The analysis found that 210,800 skilled engineers will be required for PV power plant design, 624,000 construction works for construction and 182,400 low-skilled workers for ongoing project O&M. The analysis does not take into account manufacturing jobs, which NRDC “another significant jobs opportunity.”

The report recommends that “robust skill training” programs are required and suggests solar training institutes be established in regions emerging as Indian solar hubs including Gujarat, Rajasthan, and Karnataka.

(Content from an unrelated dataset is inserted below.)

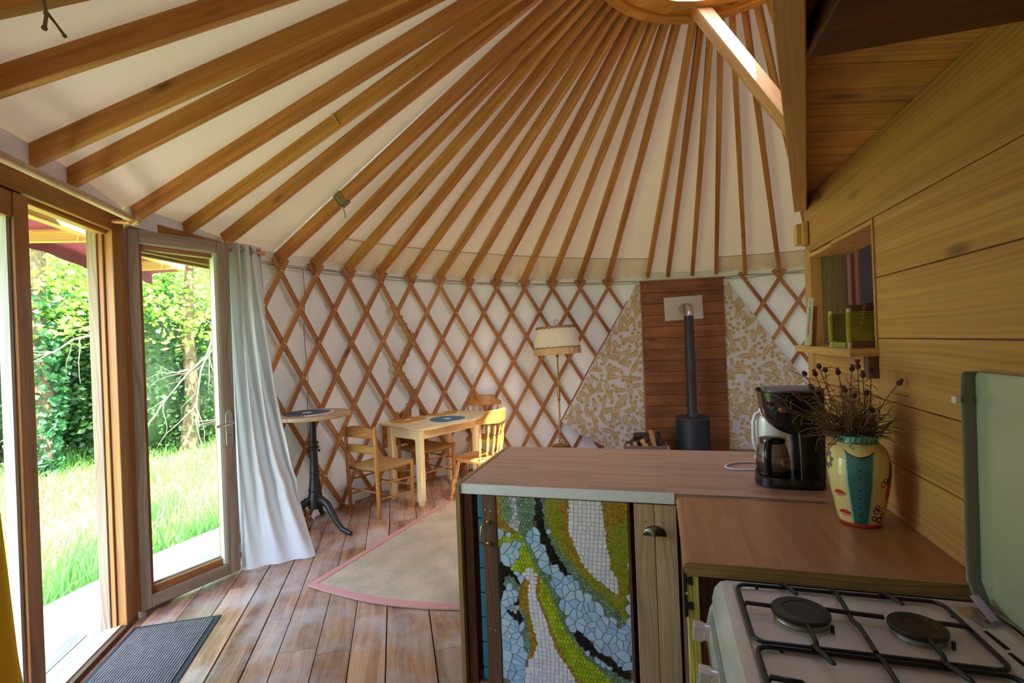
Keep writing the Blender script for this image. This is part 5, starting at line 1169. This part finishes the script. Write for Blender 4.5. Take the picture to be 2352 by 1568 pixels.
def vpaint(a, z):
    """a = metres of arc to the right of the line of sight, z above the worktop"""
    if z < .013: return 2
    if z > .272: return 10 if ((a/.0155) % 1) < (z-.272)/.026 < 1.02 and z < .296 else 9
    c0 = .002+.010*z; hw = .021+.105*z if z < .15 else .0368+.05*(z-.15)
    top = .246-.55*max(0, (.028-abs(a-c0)))*1.0+.0
    if abs(a-c0) < hw and z < .233+.019*((a-c0)/.045)**2:
        for zz_ in (.020, .045, .073, .102, .130, .170, .195):
            if ell(a, z, c0, zz_+.0, .0030, .0030): return 3
        return 4 if abs(a-c0) > hw-.0045 else 1
    if abs(a-c0) < hw and z < .237+.020*((a-c0)/.045)**2: return 3
    for cx, cz in ((-.058, .110), (-.043, .045)):
        u_ = (a-cx)/.023
        if abs(u_) < 1:
            hh_ = .0115*(1-u_*u_)
            if abs(z-cz) < .0012 and u_ < .8: return 3
            if 0 < z-cz < hh_: return 2
            if -hh_*1.1 < z-cz < 0: return 5
    if ell(a, z, -.108, .212, .010, .012): return 6
    for q in range(8):
        an = q*PI/4+.2
        if ell(a, z, -.108+.020*math.cos(an), .212+.022*math.sin(an), .011, .008, an): return 7
        if ell(a, z, -.108+.032*math.cos(an+.4), .212+.034*math.sin(an+.4), .004, .004): return 6
    if ell(a, z, -.105, .150, .012, .008, 1.0) or ell(a, z, -.088, .085, .008, .012, .4): return 8
    if ell(a, z, -.075, .062, .006, .006): return 6
    if ell(a, z, .098, .118, .016, .034, -.25): return 2 if z > .098 else 5
    if ell(a, z, .108, .185, .010, .040, -.1): return 7
    if ell(a, z, .100, .150, .012, .02, .3): return 3
    for cx, cz, r_ in ((.072, .150, .010), (.082, .162, .008), (.046, .060, .009), (.052, .075, .008), (.062, .066, .008), (.040, .036, .009), (.056, .030, .011), (.070, .045, .010)):
        if ell(a, z, cx, cz, r_, r_) and not ell(a, z, cx, cz, r_*.58, r_*.58): return 3
    return 0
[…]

It also suggests extending existing training standards to the solar and wind sectors.

“There is a clear need for improved training and certification programs, which are accessible to workers of varying backgrounds and skill sets in all states,” said Arunabha Ghosh, CEO, CEEW. “Policymakers should also consider establishing, at least, one prominent solar training institute in each of the renewable energy clusters of the country.”

The report recommends that India’s Ministry of New and Renewable Energy (MNRE) should identify the training gaps that currently exist, after finding that solar industry survey respondents reported that, “the quality of current programs is poor and thus [does] not match industry needs.” MNRE has established a Skill Council for Green Jobs, and the report suggests it should identify existing skill gaps.

The study points to India’s leading role International Solar Alliance, which has brought together 120 solar-rich countries, to facilitate the deployment of solar technology. The Alliance has already met twice.

The Filling the Skill Gap in India’s Clean Energy Market: Solar Energy Focus report is available online.